Nvidia stock fell 3% on Friday and continued sliding in premarket Monday, caught in a broader market selloff driven by surging oil prices and fears over chip supply chain disruption tied to conflict in the Middle East.
NVIDIA Corporation, NVDA
The stock was trading at $176.60 in premarket, down 0.8%. It’s now off 4.7% for the year through Friday’s close.
AMD fell 3.52% and Broadcom dropped 0.69% in the premarket. The whole chips sector took a hit.
The concern isn’t that chip factories will go dark overnight. Analysts are flagging a slower burn — energy and transportation costs rising and squeezing margins over time.
TSMC, the world’s largest chip manufacturer, fell 4.2% in Taiwan on Monday. The company accounts for roughly 9% of Taiwan’s total electricity use, and gas is the island’s single largest power source.
South Korean firms took an even harder hit. SK Hynix dropped 9.5% and Samsung Electronics fell 7.8% in Seoul trading. Both supply memory components directly to Nvidia.
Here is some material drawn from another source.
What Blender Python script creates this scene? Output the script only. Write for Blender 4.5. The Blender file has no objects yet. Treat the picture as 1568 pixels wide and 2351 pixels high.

Oil prices surged around 25% late Sunday, briefly topping $119 a barrel before pulling back. WTI crude was trading near $103 and Brent above $107 — both still around 15% higher on the day.
The spike came after crude-producing nations cut output, worsened by the near-closure of the Strait of Hormuz. Kuwait confirmed production cuts, and Iraqi output reportedly plunged about 70%.
Dow futures fell more than 1,000 points overnight before trimming losses. S&P 500 and Nasdaq 100 futures were down 1% and 1.1% respectively as of Monday morning.
The pullback in futures came partly on hopes that G7 ministers would coordinate a release of IEA petroleum reserves. The US and two other countries were reported to be backing the move.
Last week was already rough. The Dow lost roughly 3% — its steepest weekly drop since tariff fears hit in April 2025. The S&P 500 slid about 2% and the Nasdaq finished down over 1%.
Investors are also watching Wednesday’s Consumer Price Index and Friday’s PCE index readings. Neither will fully capture the impact of the recent oil surge just yet.
Nvidia’s next scheduled event is its GTC conference, running March 16–19. The company is expected to show off new hardware, though broader economic concerns may steal the spotlight.
As of Monday premarket, NVDA was trading at $176.60.